(To do): Exactly reproduce the lines that follow.

(Data shown):
━━━

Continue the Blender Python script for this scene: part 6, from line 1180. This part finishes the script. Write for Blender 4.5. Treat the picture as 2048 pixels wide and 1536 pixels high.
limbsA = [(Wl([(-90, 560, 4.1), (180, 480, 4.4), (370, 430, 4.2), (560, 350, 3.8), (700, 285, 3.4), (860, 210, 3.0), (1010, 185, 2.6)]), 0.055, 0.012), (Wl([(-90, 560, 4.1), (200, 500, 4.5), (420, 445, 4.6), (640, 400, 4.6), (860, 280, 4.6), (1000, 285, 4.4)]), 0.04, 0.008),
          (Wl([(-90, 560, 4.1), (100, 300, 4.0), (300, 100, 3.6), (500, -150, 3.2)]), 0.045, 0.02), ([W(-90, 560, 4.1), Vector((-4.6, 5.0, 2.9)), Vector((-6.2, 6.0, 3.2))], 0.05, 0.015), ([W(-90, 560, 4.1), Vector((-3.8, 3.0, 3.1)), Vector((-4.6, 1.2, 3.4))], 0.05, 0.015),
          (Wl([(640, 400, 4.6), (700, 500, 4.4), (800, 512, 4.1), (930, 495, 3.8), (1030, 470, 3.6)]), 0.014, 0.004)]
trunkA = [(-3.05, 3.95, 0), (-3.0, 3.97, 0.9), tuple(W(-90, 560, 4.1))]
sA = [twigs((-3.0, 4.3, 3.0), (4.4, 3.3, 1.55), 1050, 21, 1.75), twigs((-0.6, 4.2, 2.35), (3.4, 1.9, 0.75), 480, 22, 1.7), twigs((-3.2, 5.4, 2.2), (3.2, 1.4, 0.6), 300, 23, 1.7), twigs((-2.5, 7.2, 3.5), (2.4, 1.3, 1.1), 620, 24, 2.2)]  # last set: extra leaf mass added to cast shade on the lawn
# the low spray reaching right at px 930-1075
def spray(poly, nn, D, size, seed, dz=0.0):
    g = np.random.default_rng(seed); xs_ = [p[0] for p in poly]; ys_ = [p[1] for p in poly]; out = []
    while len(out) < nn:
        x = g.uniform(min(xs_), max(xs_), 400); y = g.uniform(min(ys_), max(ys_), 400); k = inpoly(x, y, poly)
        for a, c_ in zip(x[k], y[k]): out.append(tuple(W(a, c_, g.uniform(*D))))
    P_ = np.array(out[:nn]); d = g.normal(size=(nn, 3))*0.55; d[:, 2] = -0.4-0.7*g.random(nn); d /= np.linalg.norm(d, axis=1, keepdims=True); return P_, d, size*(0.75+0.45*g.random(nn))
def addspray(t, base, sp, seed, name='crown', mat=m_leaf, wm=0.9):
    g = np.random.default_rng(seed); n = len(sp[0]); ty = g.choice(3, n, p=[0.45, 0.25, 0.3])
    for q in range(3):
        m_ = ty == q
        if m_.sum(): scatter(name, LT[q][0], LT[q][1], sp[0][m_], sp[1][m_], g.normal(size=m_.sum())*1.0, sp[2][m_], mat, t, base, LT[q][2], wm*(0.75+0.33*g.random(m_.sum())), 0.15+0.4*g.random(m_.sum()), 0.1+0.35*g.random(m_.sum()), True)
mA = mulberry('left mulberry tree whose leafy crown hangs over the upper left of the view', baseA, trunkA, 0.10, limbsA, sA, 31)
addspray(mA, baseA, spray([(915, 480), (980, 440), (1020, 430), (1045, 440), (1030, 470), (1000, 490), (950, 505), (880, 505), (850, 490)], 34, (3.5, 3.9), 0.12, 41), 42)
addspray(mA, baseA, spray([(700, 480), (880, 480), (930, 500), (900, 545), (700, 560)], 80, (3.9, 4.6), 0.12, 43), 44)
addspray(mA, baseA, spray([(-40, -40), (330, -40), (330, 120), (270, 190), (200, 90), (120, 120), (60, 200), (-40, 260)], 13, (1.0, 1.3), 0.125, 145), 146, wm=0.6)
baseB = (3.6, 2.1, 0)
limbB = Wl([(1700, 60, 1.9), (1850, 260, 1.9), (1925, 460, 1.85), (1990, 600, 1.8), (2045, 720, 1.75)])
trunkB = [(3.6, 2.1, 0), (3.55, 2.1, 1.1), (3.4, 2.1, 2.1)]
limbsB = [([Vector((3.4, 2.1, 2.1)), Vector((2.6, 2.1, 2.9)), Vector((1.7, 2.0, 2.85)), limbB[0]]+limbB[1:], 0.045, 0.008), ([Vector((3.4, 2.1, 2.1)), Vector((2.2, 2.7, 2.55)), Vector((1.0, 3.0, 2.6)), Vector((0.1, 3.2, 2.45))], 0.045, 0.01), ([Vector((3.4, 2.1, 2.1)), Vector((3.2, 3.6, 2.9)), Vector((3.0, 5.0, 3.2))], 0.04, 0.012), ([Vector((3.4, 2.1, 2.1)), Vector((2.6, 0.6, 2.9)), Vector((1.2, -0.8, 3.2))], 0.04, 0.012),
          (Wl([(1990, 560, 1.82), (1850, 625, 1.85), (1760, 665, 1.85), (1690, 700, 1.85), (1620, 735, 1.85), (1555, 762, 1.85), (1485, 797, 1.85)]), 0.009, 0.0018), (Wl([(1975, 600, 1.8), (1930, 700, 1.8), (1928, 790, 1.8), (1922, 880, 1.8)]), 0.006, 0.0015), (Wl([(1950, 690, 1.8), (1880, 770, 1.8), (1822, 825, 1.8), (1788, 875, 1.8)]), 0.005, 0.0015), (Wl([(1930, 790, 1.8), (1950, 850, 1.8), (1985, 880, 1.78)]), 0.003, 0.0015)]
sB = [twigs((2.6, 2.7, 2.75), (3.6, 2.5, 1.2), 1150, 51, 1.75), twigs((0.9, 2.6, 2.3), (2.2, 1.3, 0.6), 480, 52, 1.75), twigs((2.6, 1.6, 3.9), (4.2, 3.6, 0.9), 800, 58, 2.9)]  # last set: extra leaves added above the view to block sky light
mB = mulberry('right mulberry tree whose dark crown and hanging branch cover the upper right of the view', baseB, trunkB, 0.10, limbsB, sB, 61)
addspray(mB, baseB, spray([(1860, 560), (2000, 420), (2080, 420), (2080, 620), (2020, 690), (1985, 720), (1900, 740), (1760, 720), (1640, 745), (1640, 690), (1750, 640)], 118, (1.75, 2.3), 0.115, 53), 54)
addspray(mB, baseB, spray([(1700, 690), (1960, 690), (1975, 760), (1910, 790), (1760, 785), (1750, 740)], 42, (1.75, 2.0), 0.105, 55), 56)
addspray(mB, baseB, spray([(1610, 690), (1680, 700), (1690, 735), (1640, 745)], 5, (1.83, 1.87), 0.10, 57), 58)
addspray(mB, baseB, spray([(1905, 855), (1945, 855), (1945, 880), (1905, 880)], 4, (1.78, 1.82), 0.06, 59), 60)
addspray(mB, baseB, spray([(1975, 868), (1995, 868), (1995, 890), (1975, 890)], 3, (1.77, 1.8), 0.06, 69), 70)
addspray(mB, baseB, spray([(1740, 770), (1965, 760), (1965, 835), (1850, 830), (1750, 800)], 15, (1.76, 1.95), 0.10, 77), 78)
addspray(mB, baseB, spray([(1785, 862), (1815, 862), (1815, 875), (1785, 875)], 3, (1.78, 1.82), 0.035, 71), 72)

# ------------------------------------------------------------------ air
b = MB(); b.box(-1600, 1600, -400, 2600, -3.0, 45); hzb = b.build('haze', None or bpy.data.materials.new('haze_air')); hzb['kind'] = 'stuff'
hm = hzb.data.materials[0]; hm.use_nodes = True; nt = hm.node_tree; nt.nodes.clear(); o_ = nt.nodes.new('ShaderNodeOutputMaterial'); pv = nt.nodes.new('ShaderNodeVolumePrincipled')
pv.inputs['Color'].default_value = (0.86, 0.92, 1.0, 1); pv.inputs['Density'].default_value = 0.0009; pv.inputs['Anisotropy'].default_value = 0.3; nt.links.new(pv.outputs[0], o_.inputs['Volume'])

━━━

(Result):
Continue the Blender Python script for this scene: part 6, from line 1180. This part finishes the script. Write for Blender 4.5. Treat the picture as 2048 pixels wide and 1536 pixels high.
limbsA = [(Wl([(-90, 560, 4.1), (180, 480, 4.4), (370, 430, 4.2), (560, 350, 3.8), (700, 285, 3.4), (860, 210, 3.0), (1010, 185, 2.6)]), 0.055, 0.012), (Wl([(-90, 560, 4.1), (200, 500, 4.5), (420, 445, 4.6), (640, 400, 4.6), (860, 280, 4.6), (1000, 285, 4.4)]), 0.04, 0.008),
          (Wl([(-90, 560, 4.1), (100, 300, 4.0), (300, 100, 3.6), (500, -150, 3.2)]), 0.045, 0.02), ([W(-90, 560, 4.1), Vector((-4.6, 5.0, 2.9)), Vector((-6.2, 6.0, 3.2))], 0.05, 0.015), ([W(-90, 560, 4.1), Vector((-3.8, 3.0, 3.1)), Vector((-4.6, 1.2, 3.4))], 0.05, 0.015),
          (Wl([(640, 400, 4.6), (700, 500, 4.4), (800, 512, 4.1), (930, 495, 3.8), (1030, 470, 3.6)]), 0.014, 0.004)]
trunkA = [(-3.05, 3.95, 0), (-3.0, 3.97, 0.9), tuple(W(-90, 560, 4.1))]
sA = [twigs((-3.0, 4.3, 3.0), (4.4, 3.3, 1.55), 1050, 21, 1.75), twigs((-0.6, 4.2, 2.35), (3.4, 1.9, 0.75), 480, 22, 1.7), twigs((-3.2, 5.4, 2.2), (3.2, 1.4, 0.6), 300, 23, 1.7), twigs((-2.5, 7.2, 3.5), (2.4, 1.3, 1.1), 620, 24, 2.2)]  # last set: extra leaf mass added to cast shade on the lawn
# the low spray reaching right at px 930-1075
def spray(poly, nn, D, size, seed, dz=0.0):
    g = np.random.default_rng(seed); xs_ = [p[0] for p in poly]; ys_ = [p[1] for p in poly]; out = []
    while len(out) < nn:
        x = g.uniform(min(xs_), max(xs_), 400); y = g.uniform(min(ys_), max(ys_), 400); k = inpoly(x, y, poly)
        for a, c_ in zip(x[k], y[k]): out.append(tuple(W(a, c_, g.uniform(*D))))
    P_ = np.array(out[:nn]); d = g.normal(size=(nn, 3))*0.55; d[:, 2] = -0.4-0.7*g.random(nn); d /= np.linalg.norm(d, axis=1, keepdims=True); return P_, d, size*(0.75+0.45*g.random(nn))
def addspray(t, base, sp, seed, name='crown', mat=m_leaf, wm=0.9):
    g = np.random.default_rng(seed); n = len(sp[0]); ty = g.choice(3, n, p=[0.45, 0.25, 0.3])
    for q in range(3):
        m_ = ty == q
        if m_.sum(): scatter(name, LT[q][0], LT[q][1], sp[0][m_], sp[1][m_], g.normal(size=m_.sum())*1.0, sp[2][m_], mat, t, base, LT[q][2], wm*(0.75+0.33*g.random(m_.sum())), 0.15+0.4*g.random(m_.sum()), 0.1+0.35*g.random(m_.sum()), True)
mA = mulberry('left mulberry tree whose leafy crown hangs over the upper left of the view', baseA, trunkA, 0.10, limbsA, sA, 31)
addspray(mA, baseA, spray([(915, 480), (980, 440), (1020, 430), (1045, 440), (1030, 470), (1000, 490), (950, 505), (880, 505), (850, 490)], 34, (3.5, 3.9), 0.12, 41), 42)
addspray(mA, baseA, spray([(700, 480), (880, 480), (930, 500), (900, 545), (700, 560)], 80, (3.9, 4.6), 0.12, 43), 44)
addspray(mA, baseA, spray([(-40, -40), (330, -40), (330, 120), (270, 190), (200, 90), (120, 120), (60, 200), (-40, 260)], 13, (1.0, 1.3), 0.125, 145), 146, wm=0.6)
baseB = (3.6, 2.1, 0)
limbB = Wl([(1700, 60, 1.9), (1850, 260, 1.9), (1925, 460, 1.85), (1990, 600, 1.8), (2045, 720, 1.75)])
trunkB = [(3.6, 2.1, 0), (3.55, 2.1, 1.1), (3.4, 2.1, 2.1)]
limbsB = [([Vector((3.4, 2.1, 2.1)), Vector((2.6, 2.1, 2.9)), Vector((1.7, 2.0, 2.85)), limbB[0]]+limbB[1:], 0.045, 0.008), ([Vector((3.4, 2.1, 2.1)), Vector((2.2, 2.7, 2.55)), Vector((1.0, 3.0, 2.6)), Vector((0.1, 3.2, 2.45))], 0.045, 0.01), ([Vector((3.4, 2.1, 2.1)), Vector((3.2, 3.6, 2.9)), Vector((3.0, 5.0, 3.2))], 0.04, 0.012), ([Vector((3.4, 2.1, 2.1)), Vector((2.6, 0.6, 2.9)), Vector((1.2, -0.8, 3.2))], 0.04, 0.012),
          (Wl([(1990, 560, 1.82), (1850, 625, 1.85), (1760, 665, 1.85), (1690, 700, 1.85), (1620, 735, 1.85), (1555, 762, 1.85), (1485, 797, 1.85)]), 0.009, 0.0018), (Wl([(1975, 600, 1.8), (1930, 700, 1.8), (1928, 790, 1.8), (1922, 880, 1.8)]), 0.006, 0.0015), (Wl([(1950, 690, 1.8), (1880, 770, 1.8), (1822, 825, 1.8), (1788, 875, 1.8)]), 0.005, 0.0015), (Wl([(1930, 790, 1.8), (1950, 850, 1.8), (1985, 880, 1.78)]), 0.003, 0.0015)]
sB = [twigs((2.6, 2.7, 2.75), (3.6, 2.5, 1.2), 1150, 51, 1.75), twigs((0.9, 2.6, 2.3), (2.2, 1.3, 0.6), 480, 52, 1.75), twigs((2.6, 1.6, 3.9), (4.2, 3.6, 0.9), 800, 58, 2.9)]  # last set: extra leaves added above the view to block sky light
mB = mulberry('right mulberry tree whose dark crown and hanging branch cover the upper right of the view', baseB, trunkB, 0.10, limbsB, sB, 61)
addspray(mB, baseB, spray([(1860, 560), (2000, 420), (2080, 420), (2080, 620), (2020, 690), (1985, 720), (1900, 740), (1760, 720), (1640, 745), (1640, 690), (1750, 640)], 118, (1.75, 2.3), 0.115, 53), 54)
addspray(mB, baseB, spray([(1700, 690), (1960, 690), (1975, 760), (1910, 790), (1760, 785), (1750, 740)], 42, (1.75, 2.0), 0.105, 55), 56)
addspray(mB, baseB, spray([(1610, 690), (1680, 700), (1690, 735), (1640, 745)], 5, (1.83, 1.87), 0.10, 57), 58)
addspray(mB, baseB, spray([(1905, 855), (1945, 855), (1945, 880), (1905, 880)], 4, (1.78, 1.82), 0.06, 59), 60)
addspray(mB, baseB, spray([(1975, 868), (1995, 868), (1995, 890), (1975, 890)], 3, (1.77, 1.8), 0.06, 69), 70)
addspray(mB, baseB, spray([(1740, 770), (1965, 760), (1965, 835), (1850, 830), (1750, 800)], 15, (1.76, 1.95), 0.10, 77), 78)
addspray(mB, baseB, spray([(1785, 862), (1815, 862), (1815, 875), (1785, 875)], 3, (1.78, 1.82), 0.035, 71), 72)

# ------------------------------------------------------------------ air
b = MB(); b.box(-1600, 1600, -400, 2600, -3.0, 45); hzb = b.build('haze', None or bpy.data.materials.new('haze_air')); hzb['kind'] = 'stuff'
hm = hzb.data.materials[0]; hm.use_nodes = True; nt = hm.node_tree; nt.nodes.clear(); o_ = nt.nodes.new('ShaderNodeOutputMaterial'); pv = nt.nodes.new('ShaderNodeVolumePrincipled')
pv.inputs['Color'].default_value = (0.86, 0.92, 1.0, 1); pv.inputs['Density'].default_value = 0.0009; pv.inputs['Anisotropy'].default_value = 0.3; nt.links.new(pv.outputs[0], o_.inputs['Volume'])